Provided material:
• • • • • • •
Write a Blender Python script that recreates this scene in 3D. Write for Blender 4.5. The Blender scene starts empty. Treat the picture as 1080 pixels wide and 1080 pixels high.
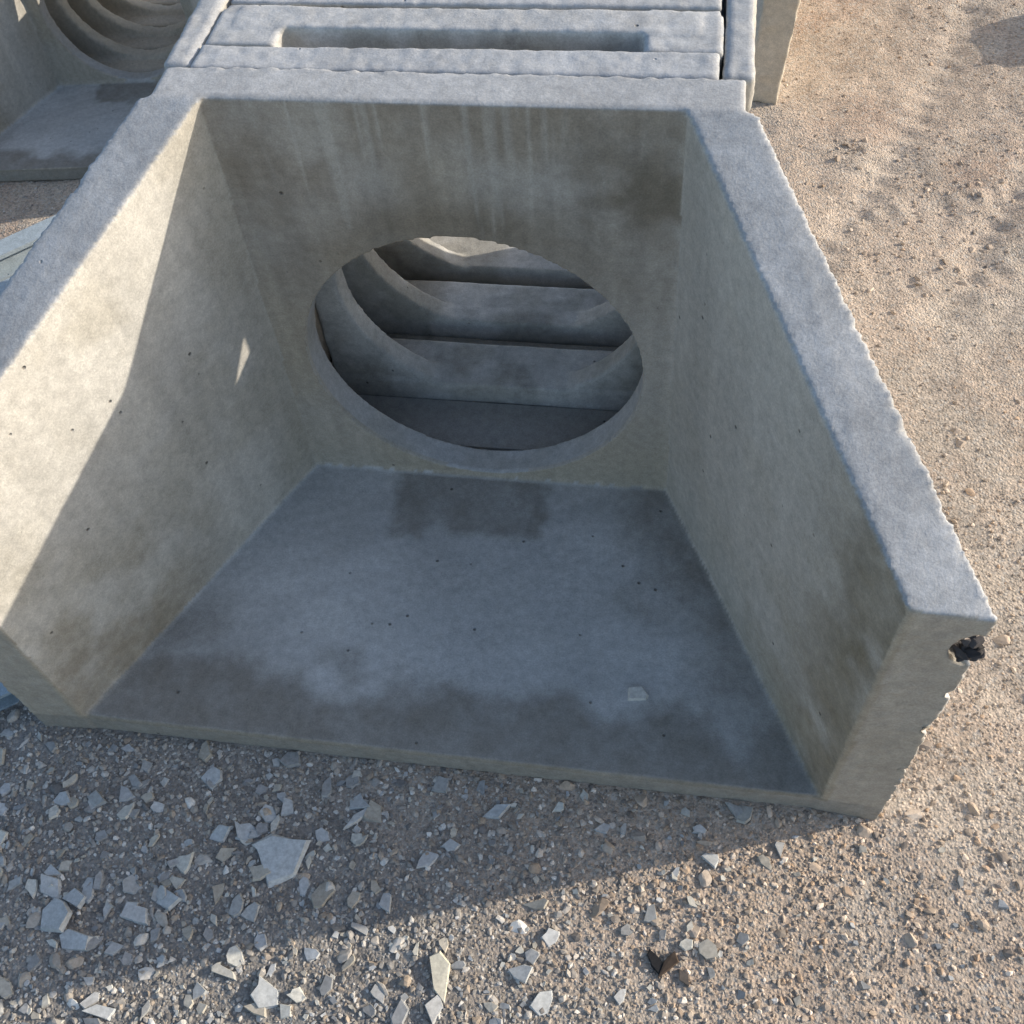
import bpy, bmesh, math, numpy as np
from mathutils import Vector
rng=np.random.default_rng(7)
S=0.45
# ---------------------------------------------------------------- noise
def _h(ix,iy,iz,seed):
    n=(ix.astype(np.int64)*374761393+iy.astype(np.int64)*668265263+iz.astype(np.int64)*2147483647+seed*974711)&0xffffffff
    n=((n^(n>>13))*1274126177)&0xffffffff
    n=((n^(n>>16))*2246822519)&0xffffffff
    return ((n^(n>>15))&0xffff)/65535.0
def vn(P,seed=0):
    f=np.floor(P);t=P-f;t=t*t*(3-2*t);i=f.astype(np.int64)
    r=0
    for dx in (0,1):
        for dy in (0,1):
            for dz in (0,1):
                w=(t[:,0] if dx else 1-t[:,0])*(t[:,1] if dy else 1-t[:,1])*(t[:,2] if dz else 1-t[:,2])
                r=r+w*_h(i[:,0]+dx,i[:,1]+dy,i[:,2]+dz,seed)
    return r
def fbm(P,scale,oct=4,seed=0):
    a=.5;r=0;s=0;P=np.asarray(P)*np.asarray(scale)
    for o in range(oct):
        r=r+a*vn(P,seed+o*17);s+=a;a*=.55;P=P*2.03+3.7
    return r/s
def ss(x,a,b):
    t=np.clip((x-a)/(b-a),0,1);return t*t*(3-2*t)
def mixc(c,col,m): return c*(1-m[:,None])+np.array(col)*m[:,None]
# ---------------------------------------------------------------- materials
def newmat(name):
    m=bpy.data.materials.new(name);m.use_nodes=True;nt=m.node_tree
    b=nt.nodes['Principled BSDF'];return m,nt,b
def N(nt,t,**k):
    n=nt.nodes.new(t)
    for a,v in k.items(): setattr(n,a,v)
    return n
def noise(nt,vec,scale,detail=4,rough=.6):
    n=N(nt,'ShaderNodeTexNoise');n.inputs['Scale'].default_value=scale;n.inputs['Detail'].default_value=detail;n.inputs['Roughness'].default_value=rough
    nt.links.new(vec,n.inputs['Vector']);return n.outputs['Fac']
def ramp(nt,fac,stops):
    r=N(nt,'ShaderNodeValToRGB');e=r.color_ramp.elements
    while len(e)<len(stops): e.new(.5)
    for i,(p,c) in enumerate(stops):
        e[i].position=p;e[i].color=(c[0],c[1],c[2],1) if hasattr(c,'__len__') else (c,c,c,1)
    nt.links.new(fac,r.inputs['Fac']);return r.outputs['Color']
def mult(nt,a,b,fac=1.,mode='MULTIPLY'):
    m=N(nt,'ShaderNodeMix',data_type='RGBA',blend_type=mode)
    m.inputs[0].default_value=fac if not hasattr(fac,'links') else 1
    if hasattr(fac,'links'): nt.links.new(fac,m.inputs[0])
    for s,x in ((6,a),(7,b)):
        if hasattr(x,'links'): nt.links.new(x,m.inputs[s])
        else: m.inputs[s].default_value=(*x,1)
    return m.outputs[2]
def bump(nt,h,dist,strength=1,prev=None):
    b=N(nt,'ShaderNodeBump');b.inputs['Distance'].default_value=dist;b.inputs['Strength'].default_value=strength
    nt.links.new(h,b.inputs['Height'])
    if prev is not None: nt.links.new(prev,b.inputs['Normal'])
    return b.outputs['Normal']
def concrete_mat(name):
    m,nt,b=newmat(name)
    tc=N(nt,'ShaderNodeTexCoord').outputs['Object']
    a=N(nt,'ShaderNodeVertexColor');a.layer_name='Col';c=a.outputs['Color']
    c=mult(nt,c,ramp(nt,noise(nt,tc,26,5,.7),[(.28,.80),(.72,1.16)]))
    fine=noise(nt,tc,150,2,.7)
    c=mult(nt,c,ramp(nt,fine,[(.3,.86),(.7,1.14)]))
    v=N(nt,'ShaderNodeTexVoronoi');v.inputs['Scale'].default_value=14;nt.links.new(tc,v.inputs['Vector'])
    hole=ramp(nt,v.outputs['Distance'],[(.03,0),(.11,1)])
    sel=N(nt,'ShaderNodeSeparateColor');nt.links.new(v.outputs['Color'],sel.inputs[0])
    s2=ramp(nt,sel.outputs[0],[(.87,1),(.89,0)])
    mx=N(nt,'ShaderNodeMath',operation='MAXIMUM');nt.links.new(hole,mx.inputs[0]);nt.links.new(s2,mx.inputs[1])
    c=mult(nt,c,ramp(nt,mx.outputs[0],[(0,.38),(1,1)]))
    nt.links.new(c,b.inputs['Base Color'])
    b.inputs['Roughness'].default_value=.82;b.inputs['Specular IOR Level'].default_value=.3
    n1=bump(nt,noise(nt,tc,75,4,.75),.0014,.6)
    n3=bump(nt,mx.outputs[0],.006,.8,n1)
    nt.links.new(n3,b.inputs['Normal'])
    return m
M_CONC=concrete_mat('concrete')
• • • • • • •
What the task requires: Output a faithful copy of the data, with each picture left out.

Solution to the exercise:
Write a Blender Python script that recreates this scene in 3D. Write for Blender 4.5. The Blender scene starts empty. Treat the picture as 1080 pixels wide and 1080 pixels high.
import bpy, bmesh, math, numpy as np
from mathutils import Vector
rng=np.random.default_rng(7)
S=0.45
# ---------------------------------------------------------------- noise
def _h(ix,iy,iz,seed):
    n=(ix.astype(np.int64)*374761393+iy.astype(np.int64)*668265263+iz.astype(np.int64)*2147483647+seed*974711)&0xffffffff
    n=((n^(n>>13))*1274126177)&0xffffffff
    n=((n^(n>>16))*2246822519)&0xffffffff
    return ((n^(n>>15))&0xffff)/65535.0
def vn(P,seed=0):
    f=np.floor(P);t=P-f;t=t*t*(3-2*t);i=f.astype(np.int64)
    r=0
    for dx in (0,1):
        for dy in (0,1):
            for dz in (0,1):
                w=(t[:,0] if dx else 1-t[:,0])*(t[:,1] if dy else 1-t[:,1])*(t[:,2] if dz else 1-t[:,2])
                r=r+w*_h(i[:,0]+dx,i[:,1]+dy,i[:,2]+dz,seed)
    return r
def fbm(P,scale,oct=4,seed=0):
    a=.5;r=0;s=0;P=np.asarray(P)*np.asarray(scale)
    for o in range(oct):
        r=r+a*vn(P,seed+o*17);s+=a;a*=.55;P=P*2.03+3.7
    return r/s
def ss(x,a,b):
    t=np.clip((x-a)/(b-a),0,1);return t*t*(3-2*t)
def mixc(c,col,m): return c*(1-m[:,None])+np.array(col)*m[:,None]
# ---------------------------------------------------------------- materials
def newmat(name):
    m=bpy.data.materials.new(name);m.use_nodes=True;nt=m.node_tree
    b=nt.nodes['Principled BSDF'];return m,nt,b
def N(nt,t,**k):
    n=nt.nodes.new(t)
    for a,v in k.items(): setattr(n,a,v)
    return n
def noise(nt,vec,scale,detail=4,rough=.6):
    n=N(nt,'ShaderNodeTexNoise');n.inputs['Scale'].default_value=scale;n.inputs['Detail'].default_value=detail;n.inputs['Roughness'].default_value=rough
    nt.links.new(vec,n.inputs['Vector']);return n.outputs['Fac']
def ramp(nt,fac,stops):
    r=N(nt,'ShaderNodeValToRGB');e=r.color_ramp.elements
    while len(e)<len(stops): e.new(.5)
    for i,(p,c) in enumerate(stops):
        e[i].position=p;e[i].color=(c[0],c[1],c[2],1) if hasattr(c,'__len__') else (c,c,c,1)
    nt.links.new(fac,r.inputs['Fac']);return r.outputs['Color']
def mult(nt,a,b,fac=1.,mode='MULTIPLY'):
    m=N(nt,'ShaderNodeMix',data_type='RGBA',blend_type=mode)
    m.inputs[0].default_value=fac if not hasattr(fac,'links') else 1
    if hasattr(fac,'links'): nt.links.new(fac,m.inputs[0])
    for s,x in ((6,a),(7,b)):
        if hasattr(x,'links'): nt.links.new(x,m.inputs[s])
        else: m.inputs[s].default_value=(*x,1)
    return m.outputs[2]
def bump(nt,h,dist,strength=1,prev=None):
    b=N(nt,'ShaderNodeBump');b.inputs['Distance'].default_value=dist;b.inputs['Strength'].default_value=strength
    nt.links.new(h,b.inputs['Height'])
    if prev is not None: nt.links.new(prev,b.inputs['Normal'])
    return b.outputs['Normal']
def concrete_mat(name):
    m,nt,b=newmat(name)
    tc=N(nt,'ShaderNodeTexCoord').outputs['Object']
    a=N(nt,'ShaderNodeVertexColor');a.layer_name='Col';c=a.outputs['Color']
    c=mult(nt,c,ramp(nt,noise(nt,tc,26,5,.7),[(.28,.80),(.72,1.16)]))
    fine=noise(nt,tc,150,2,.7)
    c=mult(nt,c,ramp(nt,fine,[(.3,.86),(.7,1.14)]))
    v=N(nt,'ShaderNodeTexVoronoi');v.inputs['Scale'].default_value=14;nt.links.new(tc,v.inputs['Vector'])
    hole=ramp(nt,v.outputs['Distance'],[(.03,0),(.11,1)])
    sel=N(nt,'ShaderNodeSeparateColor');nt.links.new(v.outputs['Color'],sel.inputs[0])
    s2=ramp(nt,sel.outputs[0],[(.87,1),(.89,0)])
    mx=N(nt,'ShaderNodeMath',operation='MAXIMUM');nt.links.new(hole,mx.inputs[0]);nt.links.new(s2,mx.inputs[1])
    c=mult(nt,c,ramp(nt,mx.outputs[0],[(0,.38),(1,1)]))
    nt.links.new(c,b.inputs['Base Color'])
    b.inputs['Roughness'].default_value=.82;b.inputs['Specular IOR Level'].default_value=.3
    n1=bump(nt,noise(nt,tc,75,4,.75),.0014,.6)
    n3=bump(nt,mx.outputs[0],.006,.8,n1)
    nt.links.new(n3,b.inputs['Normal'])
    return m
M_CONC=concrete_mat('concrete')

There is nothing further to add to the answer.